Colin Powell's decision surprises CARICOM

by Rickey Singh
Guyana Chronicle
May 15, 2001


BRIDGETOWN, (CANA) -- The Caribbean Community (CARICOM) is 'puzzled and surprised' by United States Secretary of State Colin Powell's indication of his inability to meet the region's Foreign Ministers next month as originally planned.

CARICOM Secretary General Edwin Carrington said he was as perplexed as others in the Caribbean may be about the decision which came as "a real surprise" to him.

"I am afraid that I cannot offer an explanation, but I am still hoping that arrangements could be made to reschedule the Foreign Ministers meeting with Secretary of State Powell as soon as possible since such a meeting remains important", Carrington told CANA yesterday.

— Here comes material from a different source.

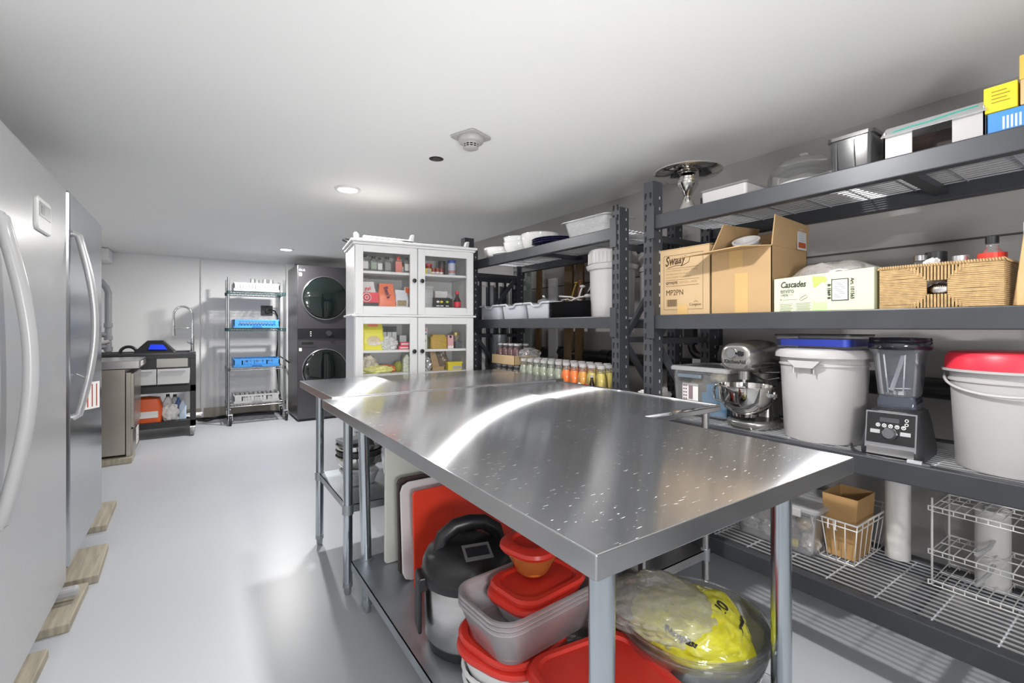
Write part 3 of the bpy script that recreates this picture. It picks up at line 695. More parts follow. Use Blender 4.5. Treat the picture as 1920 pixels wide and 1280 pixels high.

The Caribbean's Foreign Ministers meeting with the U.S. Secretary of State was originally planned for The Bahamas on June 7, following the General Assembly meeting of the Organisation of American States (OAS) in Costa Rica June 3-5, which Powell is expected to attend.

But according to ministerial sources, without offering any explanation or providing an alternative date for such a meeting, Powell has regretted that it would not be possible for him to be present.

Reports out of Washington last week had indicated that following meetings with some Caribbean Foreign Ministers in Washington in March and his subsequent meetings with Caribbean delegates at last month's Third Summit of the Americas in Quebec City, Powell may have felt that there was no longer any urgency for the scheduled June 7 meeting with the region's Foreign Ministers.

When this point was raised by Carrington, currently on visits to Montserrat and Dominica, he told CANA it was not for him to speculate about the circumstances for the decision by Powell not to make himself available for the planned meeting.

"We have a good relationship with him (Powell), but from the Caribbean's perspective", said the Community's Secretary General, "neither the meeting in March in Washington of five of our Foreign Ministers with the U.S. Secretary of State, nor the meeting he had with those Foreign Ministers in Quebec City could be a substitute for a full official meeting..."

The scheduled June7 meeting in The Bahamas -- host of the forthcoming regular annual CARICOM Summit in Nassau in July -- was to have been the first regular meeting of the U.S. Secretary of State and Caribbean Foreign Ministers since a change in administration from that of President Bill Clinton to President George W. Bush.

The tradition of at least one regular annual meeting in the USA or in the Caribbean, plus an informal meeting in New York to coincide with a new session of the United Nations General Assembly, was set by Powell's predecessor, Madeleine Albright, and Caribbean Foreign Ministers in the context of the historic 1997 'Barbados Agreement' between the Caribbean and the USA.

Trade, economic development and security issues were expected to be discussed at the planned Nassau meeting with Powell as well as seeking some "understanding" of what the Bush administration really has in mind when it talks of the Caribbean as the United States "third or southern border".

Jamaica's outgoing ambassador to Washington, Richard Bernal, who is replacing Alister McIntyre on the Caribbean's Regional Negotiating Machinery (RNM), feels all effort needs to be made to maintain as a "fixture of our calendar" the meeting between Caribbean Foreign Ministers and the U.S. Secretary of State.